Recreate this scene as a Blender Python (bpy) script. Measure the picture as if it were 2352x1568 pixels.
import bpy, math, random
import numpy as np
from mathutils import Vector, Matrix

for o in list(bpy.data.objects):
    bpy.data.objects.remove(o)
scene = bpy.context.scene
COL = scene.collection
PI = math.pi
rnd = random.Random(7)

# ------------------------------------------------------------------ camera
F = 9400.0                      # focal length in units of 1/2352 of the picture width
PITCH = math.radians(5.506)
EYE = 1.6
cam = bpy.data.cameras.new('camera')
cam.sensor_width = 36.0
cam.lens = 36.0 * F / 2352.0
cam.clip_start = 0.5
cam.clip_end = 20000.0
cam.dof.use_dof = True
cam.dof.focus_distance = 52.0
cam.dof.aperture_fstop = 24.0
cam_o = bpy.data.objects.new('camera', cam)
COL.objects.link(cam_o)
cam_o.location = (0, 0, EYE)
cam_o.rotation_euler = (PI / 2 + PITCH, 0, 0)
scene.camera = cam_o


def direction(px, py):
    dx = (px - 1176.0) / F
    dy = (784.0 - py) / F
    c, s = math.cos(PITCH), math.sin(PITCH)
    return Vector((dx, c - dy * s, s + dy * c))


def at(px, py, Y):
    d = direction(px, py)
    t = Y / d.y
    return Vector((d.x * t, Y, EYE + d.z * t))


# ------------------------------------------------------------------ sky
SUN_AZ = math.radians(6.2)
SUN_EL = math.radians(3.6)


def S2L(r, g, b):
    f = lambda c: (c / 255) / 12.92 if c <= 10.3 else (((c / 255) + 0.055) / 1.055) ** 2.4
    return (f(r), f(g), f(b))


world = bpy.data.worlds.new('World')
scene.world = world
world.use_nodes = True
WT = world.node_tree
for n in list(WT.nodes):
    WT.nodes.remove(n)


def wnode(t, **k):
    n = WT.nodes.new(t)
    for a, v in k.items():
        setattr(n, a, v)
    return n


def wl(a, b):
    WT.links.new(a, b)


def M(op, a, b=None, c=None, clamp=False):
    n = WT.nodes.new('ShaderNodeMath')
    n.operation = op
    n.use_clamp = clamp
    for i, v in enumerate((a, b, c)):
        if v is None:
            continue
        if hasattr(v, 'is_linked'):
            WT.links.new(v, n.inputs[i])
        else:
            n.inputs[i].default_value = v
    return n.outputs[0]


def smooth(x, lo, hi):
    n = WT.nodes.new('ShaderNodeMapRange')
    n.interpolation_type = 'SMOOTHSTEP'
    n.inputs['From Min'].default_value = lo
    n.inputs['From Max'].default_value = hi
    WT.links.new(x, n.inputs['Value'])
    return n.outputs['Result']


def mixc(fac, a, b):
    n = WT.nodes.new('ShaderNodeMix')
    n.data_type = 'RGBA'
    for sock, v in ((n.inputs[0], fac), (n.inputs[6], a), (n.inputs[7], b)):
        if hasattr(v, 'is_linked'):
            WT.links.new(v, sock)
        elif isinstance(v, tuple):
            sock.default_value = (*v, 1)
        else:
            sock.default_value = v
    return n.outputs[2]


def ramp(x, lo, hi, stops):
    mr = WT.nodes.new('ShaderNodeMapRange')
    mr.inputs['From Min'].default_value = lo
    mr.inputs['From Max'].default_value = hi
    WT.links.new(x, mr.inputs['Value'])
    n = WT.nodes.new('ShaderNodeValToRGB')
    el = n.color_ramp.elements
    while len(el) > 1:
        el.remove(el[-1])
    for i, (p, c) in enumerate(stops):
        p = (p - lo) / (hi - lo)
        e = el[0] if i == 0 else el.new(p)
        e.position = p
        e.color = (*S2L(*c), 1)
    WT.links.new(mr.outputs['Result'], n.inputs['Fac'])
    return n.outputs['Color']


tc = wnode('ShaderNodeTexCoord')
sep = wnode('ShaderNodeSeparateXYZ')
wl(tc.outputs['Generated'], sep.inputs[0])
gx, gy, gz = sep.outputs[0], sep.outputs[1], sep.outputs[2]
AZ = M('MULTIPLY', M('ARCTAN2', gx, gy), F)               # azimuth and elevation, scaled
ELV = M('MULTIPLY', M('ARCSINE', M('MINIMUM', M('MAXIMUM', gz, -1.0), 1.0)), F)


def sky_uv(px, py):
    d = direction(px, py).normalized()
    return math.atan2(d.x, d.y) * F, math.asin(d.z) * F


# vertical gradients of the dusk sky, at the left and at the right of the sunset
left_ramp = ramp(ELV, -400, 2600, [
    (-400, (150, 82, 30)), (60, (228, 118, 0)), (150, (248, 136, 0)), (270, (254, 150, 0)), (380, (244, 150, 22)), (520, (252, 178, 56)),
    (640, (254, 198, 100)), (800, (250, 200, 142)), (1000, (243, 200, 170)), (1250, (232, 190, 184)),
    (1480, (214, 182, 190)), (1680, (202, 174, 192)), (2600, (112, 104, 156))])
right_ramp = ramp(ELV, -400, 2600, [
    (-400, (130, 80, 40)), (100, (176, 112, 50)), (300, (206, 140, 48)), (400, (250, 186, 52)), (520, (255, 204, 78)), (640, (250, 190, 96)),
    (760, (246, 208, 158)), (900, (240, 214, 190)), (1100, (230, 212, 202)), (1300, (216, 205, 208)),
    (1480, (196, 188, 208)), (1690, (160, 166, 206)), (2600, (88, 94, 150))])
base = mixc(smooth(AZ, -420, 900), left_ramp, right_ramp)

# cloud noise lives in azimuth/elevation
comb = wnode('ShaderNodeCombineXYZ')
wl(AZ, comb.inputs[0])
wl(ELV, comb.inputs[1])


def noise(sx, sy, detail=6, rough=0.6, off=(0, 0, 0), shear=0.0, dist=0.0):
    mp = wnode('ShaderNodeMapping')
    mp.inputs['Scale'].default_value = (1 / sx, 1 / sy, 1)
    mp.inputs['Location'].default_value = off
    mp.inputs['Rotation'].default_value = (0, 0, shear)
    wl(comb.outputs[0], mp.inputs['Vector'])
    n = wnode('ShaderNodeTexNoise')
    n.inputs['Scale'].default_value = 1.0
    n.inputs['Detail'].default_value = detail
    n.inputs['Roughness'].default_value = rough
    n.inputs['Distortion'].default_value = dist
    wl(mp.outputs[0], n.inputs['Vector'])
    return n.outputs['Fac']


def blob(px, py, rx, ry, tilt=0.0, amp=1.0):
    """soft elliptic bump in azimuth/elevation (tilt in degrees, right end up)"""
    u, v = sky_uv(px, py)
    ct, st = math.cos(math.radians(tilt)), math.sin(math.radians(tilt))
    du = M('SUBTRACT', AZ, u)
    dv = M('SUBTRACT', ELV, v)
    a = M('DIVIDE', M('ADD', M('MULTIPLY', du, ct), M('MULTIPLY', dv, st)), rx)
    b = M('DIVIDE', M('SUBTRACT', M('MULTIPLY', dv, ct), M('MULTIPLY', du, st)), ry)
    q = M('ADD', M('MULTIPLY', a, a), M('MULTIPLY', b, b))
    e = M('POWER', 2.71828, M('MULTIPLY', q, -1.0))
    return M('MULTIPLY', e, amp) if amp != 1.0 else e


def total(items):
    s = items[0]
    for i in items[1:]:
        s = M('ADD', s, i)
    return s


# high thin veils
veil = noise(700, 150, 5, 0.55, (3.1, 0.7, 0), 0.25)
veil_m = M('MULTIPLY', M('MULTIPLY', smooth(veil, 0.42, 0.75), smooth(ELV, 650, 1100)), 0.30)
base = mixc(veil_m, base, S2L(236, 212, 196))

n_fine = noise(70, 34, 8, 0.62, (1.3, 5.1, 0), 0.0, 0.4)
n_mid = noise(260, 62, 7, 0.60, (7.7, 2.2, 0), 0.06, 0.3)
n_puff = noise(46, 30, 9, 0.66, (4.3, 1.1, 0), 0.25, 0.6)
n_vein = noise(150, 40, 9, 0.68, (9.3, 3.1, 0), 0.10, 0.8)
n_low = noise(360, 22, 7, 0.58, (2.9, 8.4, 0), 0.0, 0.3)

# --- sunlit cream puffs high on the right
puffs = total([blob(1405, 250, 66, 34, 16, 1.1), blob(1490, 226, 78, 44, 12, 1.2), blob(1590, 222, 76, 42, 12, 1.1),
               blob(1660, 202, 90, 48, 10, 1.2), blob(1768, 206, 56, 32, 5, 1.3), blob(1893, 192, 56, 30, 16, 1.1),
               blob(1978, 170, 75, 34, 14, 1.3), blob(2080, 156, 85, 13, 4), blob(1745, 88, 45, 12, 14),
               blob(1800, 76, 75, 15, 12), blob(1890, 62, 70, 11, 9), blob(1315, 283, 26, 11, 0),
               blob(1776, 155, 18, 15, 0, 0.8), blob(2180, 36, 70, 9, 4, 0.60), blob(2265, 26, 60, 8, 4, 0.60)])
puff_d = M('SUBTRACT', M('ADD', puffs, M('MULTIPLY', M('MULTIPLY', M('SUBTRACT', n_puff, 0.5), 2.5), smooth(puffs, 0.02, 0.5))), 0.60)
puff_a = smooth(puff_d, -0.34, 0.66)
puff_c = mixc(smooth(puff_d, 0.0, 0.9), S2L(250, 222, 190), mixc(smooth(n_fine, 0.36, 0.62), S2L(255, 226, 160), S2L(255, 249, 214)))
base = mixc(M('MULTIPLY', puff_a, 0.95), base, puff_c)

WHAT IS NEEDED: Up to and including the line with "return (f(r), f(g), f(b))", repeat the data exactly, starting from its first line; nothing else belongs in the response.

THE COMPLETED TASK:
Recreate this scene as a Blender Python (bpy) script. Measure the picture as if it were 2352x1568 pixels.
import bpy, math, random
import numpy as np
from mathutils import Vector, Matrix

for o in list(bpy.data.objects):
    bpy.data.objects.remove(o)
scene = bpy.context.scene
COL = scene.collection
PI = math.pi
rnd = random.Random(7)

# ------------------------------------------------------------------ camera
F = 9400.0                      # focal length in units of 1/2352 of the picture width
PITCH = math.radians(5.506)
EYE = 1.6
cam = bpy.data.cameras.new('camera')
cam.sensor_width = 36.0
cam.lens = 36.0 * F / 2352.0
cam.clip_start = 0.5
cam.clip_end = 20000.0
cam.dof.use_dof = True
cam.dof.focus_distance = 52.0
cam.dof.aperture_fstop = 24.0
cam_o = bpy.data.objects.new('camera', cam)
COL.objects.link(cam_o)
cam_o.location = (0, 0, EYE)
cam_o.rotation_euler = (PI / 2 + PITCH, 0, 0)
scene.camera = cam_o


def direction(px, py):
    dx = (px - 1176.0) / F
    dy = (784.0 - py) / F
    c, s = math.cos(PITCH), math.sin(PITCH)
    return Vector((dx, c - dy * s, s + dy * c))


def at(px, py, Y):
    d = direction(px, py)
    t = Y / d.y
    return Vector((d.x * t, Y, EYE + d.z * t))


# ------------------------------------------------------------------ sky
SUN_AZ = math.radians(6.2)
SUN_EL = math.radians(3.6)


def S2L(r, g, b):
    f = lambda c: (c / 255) / 12.92 if c <= 10.3 else (((c / 255) + 0.055) / 1.055) ** 2.4
    return (f(r), f(g), f(b))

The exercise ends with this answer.